Print

PHIL 151:  History of Philosophy II

Spring Semester 2014 | Day | Burnaby

 

INSTRUCTOR: Dai Heide, WMX 5655 (dheide@sfu.ca)


REQUIRED TEXTS

  • Roger Ariew and Eric Watkins (eds.), Modern Philosophy: An Anthology of Primary Sources. 2nd ed. Hackett. ISBN: 978-0872209787
  • Margaret Atherton (ed.), Women Philosophers of the Early Modern Period. Hackett. ISBN: 978-0872202597

RECOMMENDED TEXT

  • Vaughn and McIntosh (eds.), Writing Philosophy: A Guide for Canadian Students. 2nd ed. Oxford. ISBN: 978-0195446746

COURSE DESCRIPTION

The 17th and 18th centuries are among the most exciting in the history of philosophy. The enormous success of natural science in explaining natural phenomena without appeal to mysterious, unquantifiable forces or divine activity led to a period of genuine philosophical innovation as philosophers struggled to reconcile a new mechanistic and  naturalistic scientific worldview with traditional metaphysical commitments as old as Plato and Aristotle and deeply entrenched in the religious milieu of the early modern period. In so doing, they were faced with profound questions. Some of them were old questions that required new answers, but some of them could not even have been formulated outside of their new context. Is the natural world entirely describable by mechanical laws? Is every state of affairs in the natural world strictly determined by these laws and the preceding states of affairs? Is there anything that underlies and explains the phenomena described by natural science or is matter all that there is? If nature is to be understood as essentially a deterministic mechanism, is the mind to be so understood, too? If not, can the mind impact the course of the natural world? Is there room for human free will on the modern scientific conception of the world? Are we justified in believing in God? What is it to be a human being in a mechanistic world? What is it to survive as the very same person over time?

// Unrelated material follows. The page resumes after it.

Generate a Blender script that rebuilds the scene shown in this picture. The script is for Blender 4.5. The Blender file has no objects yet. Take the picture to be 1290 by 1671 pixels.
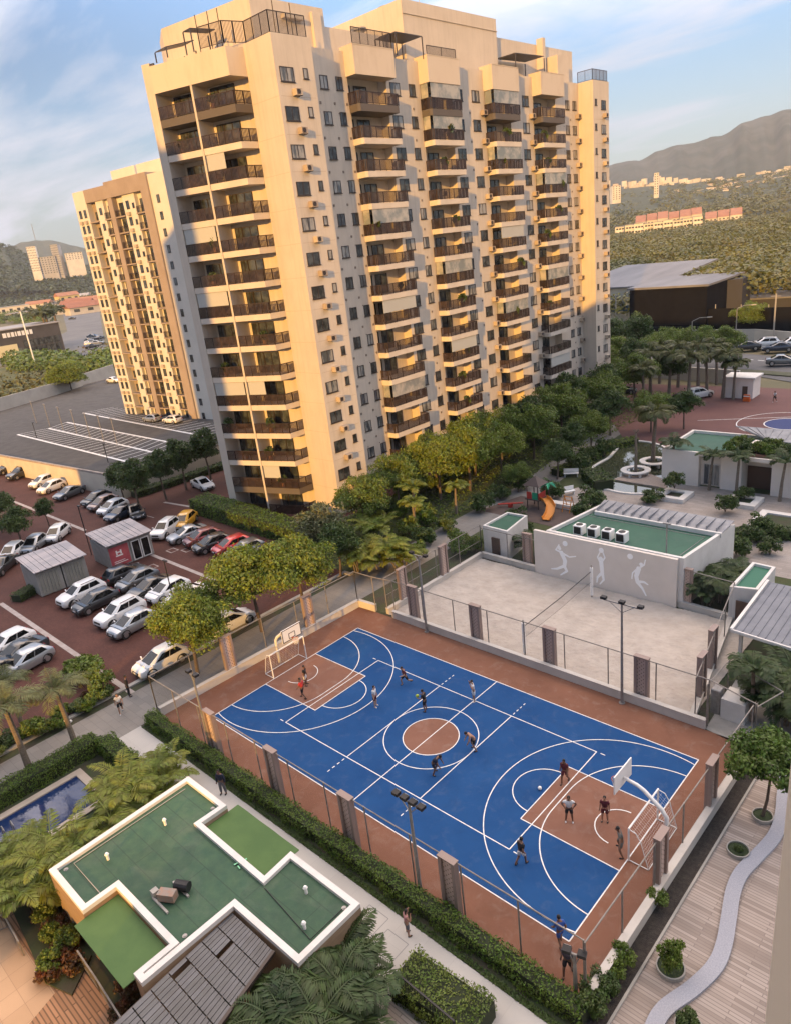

 Our primary aim in this course will be to examine what a range of the best minds of the 17th and 18th centuries had to say about these questions and some others. We will read selections from works by many or all of the following philosophers: Francis Bacon, Thomas Hobbes, Rene Descartes, Princess Elisabeth of Bohemia, Margaret Cavendish, Benedict de Spinoza, G.W. Leibniz, Mary Astell, Damaris Cudworth, John Locke, Isaac Newton, George Berkeley, David Hume and Immanuel Kant.


COURSE REQUIREMENTS

  • One-paragraph Response Papers -15%
  • Midterm Exam- 25%
  • Term Paper (5 pages)- 25%
  • Final Exam- 35%

Term papers must be submitted to turnitin.com, which is a plagiarism-detection website.


Prerequisites:  Philosophy 151 has no prerequisites and may be applied towards the Certificate in Liberal Arts and the Breadth-Humanities requirement.